Ukraine is pushing the U.S. to start training its fighter pilots on the F-16s now, before President Joe Biden approves supplying the jets, according to the Ukrainian official and one of the people familiar. But there is no appetite in the Pentagon for this proposal, U.S. officials said. One alternative under discussion at lower levels is to start training Ukrainian pilots on introductory fighter tactics in trainer jets.

Ukraine has also considered contracting with private companies in the U.S. to begin training pilots, according to one of the people familiar with the matter.

It’s likely U.S. military training would not start without a presidential decision to supply American fighters. One concern for the Biden administration all along is that sending advanced weapons could be seen by Russia as an escalation, prompting Vladimir Putin to use nuclear weapons.

But officials point out that the F-16 was first built in the 1980s, and the Air Force is already retiring parts of the fleet. While sending Ukraine the stealthy American F-22s or F-35s would be considered escalatory, sending F-16s would not, they said.

“Let’s face it, a nuclear war isn’t going to happen over F-16s,” the DoD official said.

One European official agreed, saying F-16s “cannot be considered escalatory.”

“It’s simply part of the toolkit of having conventional weapons,” the person said.

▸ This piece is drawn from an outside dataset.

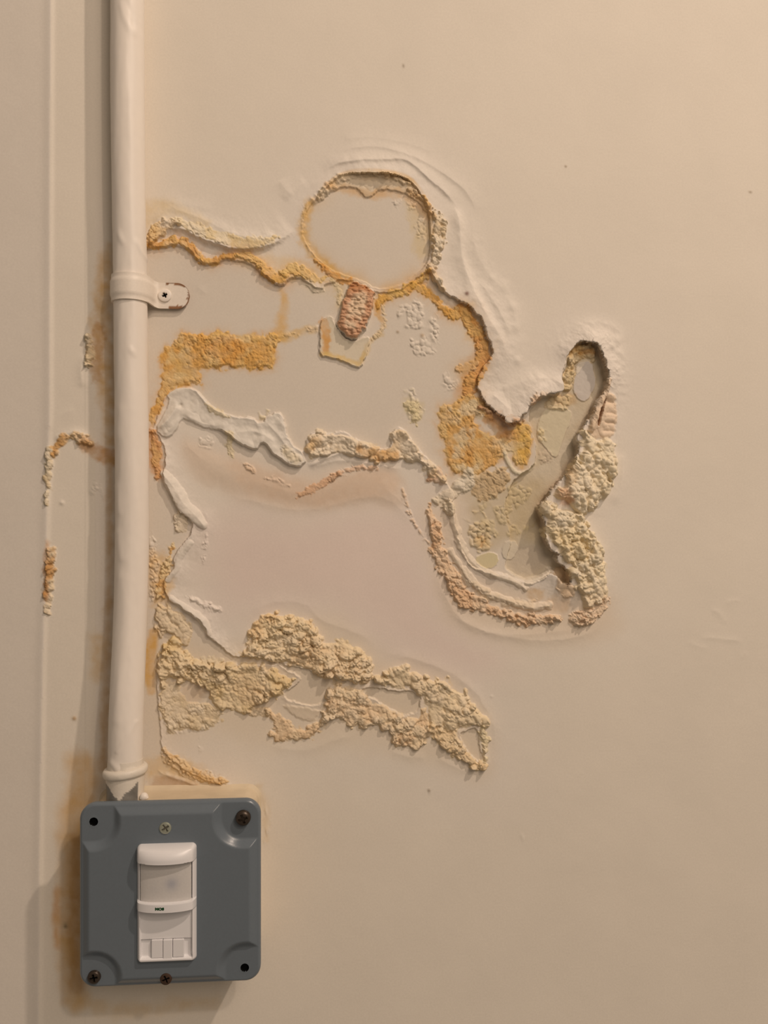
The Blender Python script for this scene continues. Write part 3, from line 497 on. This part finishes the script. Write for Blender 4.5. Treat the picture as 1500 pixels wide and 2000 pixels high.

Yet F-16s are complex systems that also require massive infrastructure and highly skilled technicians to operate and maintain. Training Ukrainian maintainers would likely take longer than training the pilots, and the U.S. may need to bring in contractors to do some of that instruction.

Lawmaker support

Providing F-16s is likely to win some support on Capitol Hill, where Democrats and Republicans alike have chided the administration for not moving quickly enough or for withholding certain capabilities, such as longer-range artillery. Sending Russian-made MiG fighters to Ukraine, via Eastern European countries that still fly them, won bipartisan support, though a weapons swap ultimately never came to fruition.

Rep. Mike Quigley (D-Ill.), who co-chairs the Congressional Ukrainian Caucus, said he's "not against" providing F-16s to Kyiv, but broadly favors providing Ukraine with "whatever works."

"You can't half-ass a war. Putin's not. You've got to meet Putin armor for armor, weapon for weapon, because there's already an extraordinary disadvantage in number of troops," Quigley said. "Whatever works, whatever they need, send to them.

"My message when I first started talking about this is what were once vices are now habits," he said. “Everything we ever proposed was seen as escalatory."

But the top Democrat on the House Armed Services Committee, Rep. Adam Smith (Wash.), cast doubt on the need to send F-16s into the conflict, where fighters haven't proved pivotal.

"I'm not opposed to it," Smith said. "It's just not at the top of the list of anybody's priorities who's focused on what [weapons] the fight really needs right now."

He noted that F-16s, much like older MiG jets debated last year, would be vulnerable to Russian air defenses and fifth-generation fighters. Instead, Smith underscored the need to supply ammunition for air defense batteries, longer-range missiles, tanks and armored vehicles.

"What we really need to be focused on is air defense, number one," he said. "And number two, artillery."